Rearview Mirror
A weird thing happened the other day. Yesterday. There was an adult camp type thing this weekend at the church, kind of an evangelical English type program. During a discussion time we were sharing some memories we had. Someone asked me about elementary school...I couldn't recall any specific memories. Then high school...again I couldn't get any clear pictures. All I could see in my head was Japan.
I guess I could take this as a blessing.
If you drive while looking in the rearview mirror, you will undoubtedly get into an accident. It's the same with living life. I have to take what I have now and keep looking ahead, no matter how much my heart wants me to look back. Someone once said, "I have to be a pillar, though I'll not be made of salt." You can't live life looking backwards. You have to be fully in the present, satisfied with where you are, open to how God is using you now, and not wishing you were back in the safety of your comfort zone.
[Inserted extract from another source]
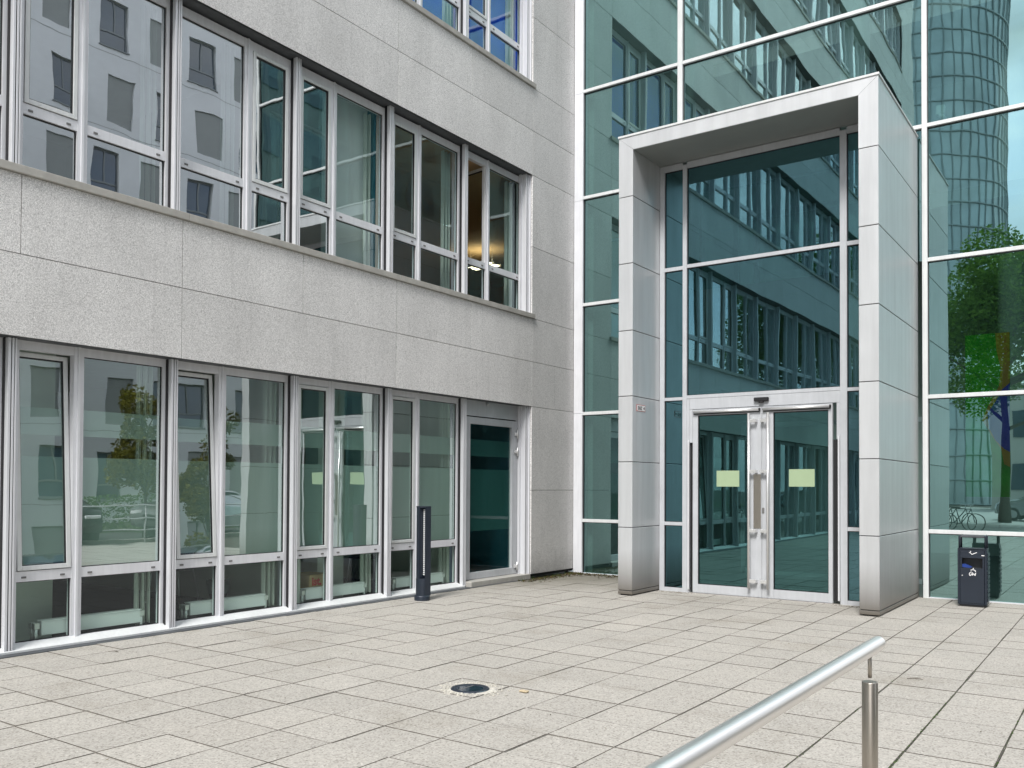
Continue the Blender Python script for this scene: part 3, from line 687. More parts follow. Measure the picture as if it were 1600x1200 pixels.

I really haven't forgotten my life that ended three months ago. Life up to that point has shaped me into who I am now. Everybody who I've laughed and cried with are deeply engraved in my heart. I have a lifetime full of memories and amazing people that my heart will never forget, even if it can't always see.
3 Comments:
Erika this blog is so depressing! You make it sound as if I'm never going to see you again.
I agree! Isn't only thinking about the present called postmoderisim?
Batman of course I'm gonna see you again. We've got a whole world to save.